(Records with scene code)
>>>

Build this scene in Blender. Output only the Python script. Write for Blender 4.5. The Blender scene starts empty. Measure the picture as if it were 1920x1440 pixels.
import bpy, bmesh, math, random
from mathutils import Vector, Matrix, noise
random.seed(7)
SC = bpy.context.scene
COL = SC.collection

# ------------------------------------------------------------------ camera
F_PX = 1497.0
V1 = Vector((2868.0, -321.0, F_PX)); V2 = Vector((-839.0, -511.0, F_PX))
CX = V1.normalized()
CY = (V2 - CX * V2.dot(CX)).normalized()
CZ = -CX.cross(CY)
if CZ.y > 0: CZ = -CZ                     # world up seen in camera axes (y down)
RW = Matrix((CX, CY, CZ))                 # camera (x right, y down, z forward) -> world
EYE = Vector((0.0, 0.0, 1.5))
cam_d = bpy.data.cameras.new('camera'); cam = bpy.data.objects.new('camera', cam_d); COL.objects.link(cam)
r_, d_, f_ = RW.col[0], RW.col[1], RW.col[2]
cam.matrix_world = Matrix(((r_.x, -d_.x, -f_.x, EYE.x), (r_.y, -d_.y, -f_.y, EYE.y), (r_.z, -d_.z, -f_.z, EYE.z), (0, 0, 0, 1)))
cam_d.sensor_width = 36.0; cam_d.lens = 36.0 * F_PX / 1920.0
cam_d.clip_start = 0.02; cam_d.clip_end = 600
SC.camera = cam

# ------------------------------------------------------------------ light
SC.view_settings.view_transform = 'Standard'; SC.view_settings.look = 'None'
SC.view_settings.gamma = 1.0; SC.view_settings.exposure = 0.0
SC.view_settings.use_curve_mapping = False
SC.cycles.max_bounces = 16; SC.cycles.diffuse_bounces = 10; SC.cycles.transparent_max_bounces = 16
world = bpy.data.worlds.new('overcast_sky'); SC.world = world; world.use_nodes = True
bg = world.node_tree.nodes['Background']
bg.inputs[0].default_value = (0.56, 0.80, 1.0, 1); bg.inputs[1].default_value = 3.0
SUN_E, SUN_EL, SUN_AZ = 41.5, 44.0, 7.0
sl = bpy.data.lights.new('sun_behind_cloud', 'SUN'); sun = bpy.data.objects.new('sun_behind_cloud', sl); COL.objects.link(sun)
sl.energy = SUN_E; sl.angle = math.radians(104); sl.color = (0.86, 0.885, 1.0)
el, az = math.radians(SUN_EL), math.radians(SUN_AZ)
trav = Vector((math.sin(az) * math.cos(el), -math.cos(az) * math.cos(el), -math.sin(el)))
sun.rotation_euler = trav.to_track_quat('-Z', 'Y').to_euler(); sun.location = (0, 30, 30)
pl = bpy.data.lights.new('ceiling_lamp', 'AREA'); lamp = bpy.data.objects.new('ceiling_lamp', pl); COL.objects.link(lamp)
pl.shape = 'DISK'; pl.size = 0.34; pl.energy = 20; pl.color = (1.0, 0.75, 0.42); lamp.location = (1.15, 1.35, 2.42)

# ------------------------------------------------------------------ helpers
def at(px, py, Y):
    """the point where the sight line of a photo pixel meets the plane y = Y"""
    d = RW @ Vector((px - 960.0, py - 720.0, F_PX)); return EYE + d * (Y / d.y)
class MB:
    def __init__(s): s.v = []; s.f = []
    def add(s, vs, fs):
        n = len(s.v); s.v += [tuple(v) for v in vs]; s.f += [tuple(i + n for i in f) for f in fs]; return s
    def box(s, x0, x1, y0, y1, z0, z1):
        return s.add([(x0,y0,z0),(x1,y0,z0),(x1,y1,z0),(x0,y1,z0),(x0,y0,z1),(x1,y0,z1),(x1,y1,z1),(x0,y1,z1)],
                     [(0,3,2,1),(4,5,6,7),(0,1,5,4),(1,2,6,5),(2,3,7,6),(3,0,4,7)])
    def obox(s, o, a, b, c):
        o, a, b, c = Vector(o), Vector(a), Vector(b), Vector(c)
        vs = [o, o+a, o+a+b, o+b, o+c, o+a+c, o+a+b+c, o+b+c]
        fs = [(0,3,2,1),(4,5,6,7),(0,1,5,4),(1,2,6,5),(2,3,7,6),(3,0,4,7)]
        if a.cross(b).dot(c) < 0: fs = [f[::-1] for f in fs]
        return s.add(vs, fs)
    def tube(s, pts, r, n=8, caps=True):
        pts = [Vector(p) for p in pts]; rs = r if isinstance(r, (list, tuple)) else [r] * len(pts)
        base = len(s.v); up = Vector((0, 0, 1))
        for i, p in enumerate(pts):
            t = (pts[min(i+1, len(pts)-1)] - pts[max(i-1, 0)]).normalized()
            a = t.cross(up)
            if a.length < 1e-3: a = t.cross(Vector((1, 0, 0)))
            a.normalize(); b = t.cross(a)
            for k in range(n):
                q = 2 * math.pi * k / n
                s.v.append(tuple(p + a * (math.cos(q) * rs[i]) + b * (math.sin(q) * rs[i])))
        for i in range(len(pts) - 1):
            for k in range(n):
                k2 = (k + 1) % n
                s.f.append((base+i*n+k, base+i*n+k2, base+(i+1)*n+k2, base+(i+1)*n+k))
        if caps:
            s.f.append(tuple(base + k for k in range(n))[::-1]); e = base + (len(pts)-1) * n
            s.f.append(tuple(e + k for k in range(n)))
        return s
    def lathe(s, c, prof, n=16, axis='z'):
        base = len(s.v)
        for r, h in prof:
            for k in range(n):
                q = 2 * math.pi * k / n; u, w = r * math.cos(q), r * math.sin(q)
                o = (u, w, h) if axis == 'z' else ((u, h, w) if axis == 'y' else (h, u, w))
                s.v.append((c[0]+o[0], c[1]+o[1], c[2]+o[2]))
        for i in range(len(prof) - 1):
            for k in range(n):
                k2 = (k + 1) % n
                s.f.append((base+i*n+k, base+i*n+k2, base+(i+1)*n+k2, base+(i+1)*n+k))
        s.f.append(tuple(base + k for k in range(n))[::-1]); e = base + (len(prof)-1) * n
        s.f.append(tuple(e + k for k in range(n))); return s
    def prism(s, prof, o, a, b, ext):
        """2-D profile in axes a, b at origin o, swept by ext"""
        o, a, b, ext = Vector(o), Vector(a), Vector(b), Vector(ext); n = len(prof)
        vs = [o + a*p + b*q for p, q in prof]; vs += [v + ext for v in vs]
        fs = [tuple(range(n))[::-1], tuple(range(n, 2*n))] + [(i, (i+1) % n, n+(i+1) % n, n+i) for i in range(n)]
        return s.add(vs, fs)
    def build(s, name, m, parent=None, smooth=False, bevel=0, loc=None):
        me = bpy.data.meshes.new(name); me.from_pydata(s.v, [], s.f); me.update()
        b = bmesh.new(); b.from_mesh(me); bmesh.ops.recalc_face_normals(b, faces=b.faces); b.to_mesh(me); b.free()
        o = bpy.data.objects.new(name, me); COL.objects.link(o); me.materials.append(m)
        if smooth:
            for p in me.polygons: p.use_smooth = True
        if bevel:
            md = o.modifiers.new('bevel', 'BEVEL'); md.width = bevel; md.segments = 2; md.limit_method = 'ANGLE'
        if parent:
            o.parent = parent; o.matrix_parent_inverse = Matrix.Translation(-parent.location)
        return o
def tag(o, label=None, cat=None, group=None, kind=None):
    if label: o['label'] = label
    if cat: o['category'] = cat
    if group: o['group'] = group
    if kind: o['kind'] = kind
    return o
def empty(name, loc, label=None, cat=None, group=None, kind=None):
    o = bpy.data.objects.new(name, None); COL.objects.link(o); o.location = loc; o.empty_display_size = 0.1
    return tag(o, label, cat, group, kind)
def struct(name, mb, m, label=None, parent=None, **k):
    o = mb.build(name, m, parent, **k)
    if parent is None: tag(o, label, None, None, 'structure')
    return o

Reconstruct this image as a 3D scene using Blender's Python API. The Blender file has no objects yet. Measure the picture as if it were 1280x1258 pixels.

<<<

Written problem -
Your task is to extract all of the records exactly.

Solution for this exercise -
Build this scene in Blender. Output only the Python script. Write for Blender 4.5. The Blender scene starts empty. Measure the picture as if it were 1920x1440 pixels.
import bpy, bmesh, math, random
from mathutils import Vector, Matrix, noise
random.seed(7)
SC = bpy.context.scene
COL = SC.collection

# ------------------------------------------------------------------ camera
F_PX = 1497.0
V1 = Vector((2868.0, -321.0, F_PX)); V2 = Vector((-839.0, -511.0, F_PX))
CX = V1.normalized()
CY = (V2 - CX * V2.dot(CX)).normalized()
CZ = -CX.cross(CY)
if CZ.y > 0: CZ = -CZ                     # world up seen in camera axes (y down)
RW = Matrix((CX, CY, CZ))                 # camera (x right, y down, z forward) -> world
EYE = Vector((0.0, 0.0, 1.5))
cam_d = bpy.data.cameras.new('camera'); cam = bpy.data.objects.new('camera', cam_d); COL.objects.link(cam)
r_, d_, f_ = RW.col[0], RW.col[1], RW.col[2]
cam.matrix_world = Matrix(((r_.x, -d_.x, -f_.x, EYE.x), (r_.y, -d_.y, -f_.y, EYE.y), (r_.z, -d_.z, -f_.z, EYE.z), (0, 0, 0, 1)))
cam_d.sensor_width = 36.0; cam_d.lens = 36.0 * F_PX / 1920.0
cam_d.clip_start = 0.02; cam_d.clip_end = 600
SC.camera = cam

# ------------------------------------------------------------------ light
SC.view_settings.view_transform = 'Standard'; SC.view_settings.look = 'None'
SC.view_settings.gamma = 1.0; SC.view_settings.exposure = 0.0
SC.view_settings.use_curve_mapping = False
SC.cycles.max_bounces = 16; SC.cycles.diffuse_bounces = 10; SC.cycles.transparent_max_bounces = 16
world = bpy.data.worlds.new('overcast_sky'); SC.world = world; world.use_nodes = True
bg = world.node_tree.nodes['Background']
bg.inputs[0].default_value = (0.56, 0.80, 1.0, 1); bg.inputs[1].default_value = 3.0
SUN_E, SUN_EL, SUN_AZ = 41.5, 44.0, 7.0
sl = bpy.data.lights.new('sun_behind_cloud', 'SUN'); sun = bpy.data.objects.new('sun_behind_cloud', sl); COL.objects.link(sun)
sl.energy = SUN_E; sl.angle = math.radians(104); sl.color = (0.86, 0.885, 1.0)
el, az = math.radians(SUN_EL), math.radians(SUN_AZ)
trav = Vector((math.sin(az) * math.cos(el), -math.cos(az) * math.cos(el), -math.sin(el)))
sun.rotation_euler = trav.to_track_quat('-Z', 'Y').to_euler(); sun.location = (0, 30, 30)
pl = bpy.data.lights.new('ceiling_lamp', 'AREA'); lamp = bpy.data.objects.new('ceiling_lamp', pl); COL.objects.link(lamp)
pl.shape = 'DISK'; pl.size = 0.34; pl.energy = 20; pl.color = (1.0, 0.75, 0.42); lamp.location = (1.15, 1.35, 2.42)

# ------------------------------------------------------------------ helpers
def at(px, py, Y):
    """the point where the sight line of a photo pixel meets the plane y = Y"""
    d = RW @ Vector((px - 960.0, py - 720.0, F_PX)); return EYE + d * (Y / d.y)
class MB:
    def __init__(s): s.v = []; s.f = []
    def add(s, vs, fs):
        n = len(s.v); s.v += [tuple(v) for v in vs]; s.f += [tuple(i + n for i in f) for f in fs]; return s
    def box(s, x0, x1, y0, y1, z0, z1):
        return s.add([(x0,y0,z0),(x1,y0,z0),(x1,y1,z0),(x0,y1,z0),(x0,y0,z1),(x1,y0,z1),(x1,y1,z1),(x0,y1,z1)],
                     [(0,3,2,1),(4,5,6,7),(0,1,5,4),(1,2,6,5),(2,3,7,6),(3,0,4,7)])
    def obox(s, o, a, b, c):
        o, a, b, c = Vector(o), Vector(a), Vector(b), Vector(c)
        vs = [o, o+a, o+a+b, o+b, o+c, o+a+c, o+a+b+c, o+b+c]
        fs = [(0,3,2,1),(4,5,6,7),(0,1,5,4),(1,2,6,5),(2,3,7,6),(3,0,4,7)]
        if a.cross(b).dot(c) < 0: fs = [f[::-1] for f in fs]
        return s.add(vs, fs)
    def tube(s, pts, r, n=8, caps=True):
        pts = [Vector(p) for p in pts]; rs = r if isinstance(r, (list, tuple)) else [r] * len(pts)
        base = len(s.v); up = Vector((0, 0, 1))
        for i, p in enumerate(pts):
            t = (pts[min(i+1, len(pts)-1)] - pts[max(i-1, 0)]).normalized()
            a = t.cross(up)
            if a.length < 1e-3: a = t.cross(Vector((1, 0, 0)))
            a.normalize(); b = t.cross(a)
            for k in range(n):
                q = 2 * math.pi * k / n
                s.v.append(tuple(p + a * (math.cos(q) * rs[i]) + b * (math.sin(q) * rs[i])))
        for i in range(len(pts) - 1):
            for k in range(n):
                k2 = (k + 1) % n
                s.f.append((base+i*n+k, base+i*n+k2, base+(i+1)*n+k2, base+(i+1)*n+k))
        if caps:
            s.f.append(tuple(base + k for k in range(n))[::-1]); e = base + (len(pts)-1) * n
            s.f.append(tuple(e + k for k in range(n)))
        return s
    def lathe(s, c, prof, n=16, axis='z'):
        base = len(s.v)
        for r, h in prof:
            for k in range(n):
                q = 2 * math.pi * k / n; u, w = r * math.cos(q), r * math.sin(q)
                o = (u, w, h) if axis == 'z' else ((u, h, w) if axis == 'y' else (h, u, w))
                s.v.append((c[0]+o[0], c[1]+o[1], c[2]+o[2]))
        for i in range(len(prof) - 1):
            for k in range(n):
                k2 = (k + 1) % n
                s.f.append((base+i*n+k, base+i*n+k2, base+(i+1)*n+k2, base+(i+1)*n+k))
        s.f.append(tuple(base + k for k in range(n))[::-1]); e = base + (len(prof)-1) * n
        s.f.append(tuple(e + k for k in range(n))); return s
    def prism(s, prof, o, a, b, ext):
        """2-D profile in axes a, b at origin o, swept by ext"""
        o, a, b, ext = Vector(o), Vector(a), Vector(b), Vector(ext); n = len(prof)
        vs = [o + a*p + b*q for p, q in prof]; vs += [v + ext for v in vs]
        fs = [tuple(range(n))[::-1], tuple(range(n, 2*n))] + [(i, (i+1) % n, n+(i+1) % n, n+i) for i in range(n)]
        return s.add(vs, fs)
    def build(s, name, m, parent=None, smooth=False, bevel=0, loc=None):
        me = bpy.data.meshes.new(name); me.from_pydata(s.v, [], s.f); me.update()
        b = bmesh.new(); b.from_mesh(me); bmesh.ops.recalc_face_normals(b, faces=b.faces); b.to_mesh(me); b.free()
        o = bpy.data.objects.new(name, me); COL.objects.link(o); me.materials.append(m)
        if smooth:
            for p in me.polygons: p.use_smooth = True
        if bevel:
            md = o.modifiers.new('bevel', 'BEVEL'); md.width = bevel; md.segments = 2; md.limit_method = 'ANGLE'
        if parent:
            o.parent = parent; o.matrix_parent_inverse = Matrix.Translation(-parent.location)
        return o
def tag(o, label=None, cat=None, group=None, kind=None):
    if label: o['label'] = label
    if cat: o['category'] = cat
    if group: o['group'] = group
    if kind: o['kind'] = kind
    return o
def empty(name, loc, label=None, cat=None, group=None, kind=None):
    o = bpy.data.objects.new(name, None); COL.objects.link(o); o.location = loc; o.empty_display_size = 0.1
    return tag(o, label, cat, group, kind)
def struct(name, mb, m, label=None, parent=None, **k):
    o = mb.build(name, m, parent, **k)
    if parent is None: tag(o, label, None, None, 'structure')
    return o

Reconstruct this image as a 3D scene using Blender's Python API. The Blender file has no objects yet. Measure the picture as if it were 1280x1258 pixels.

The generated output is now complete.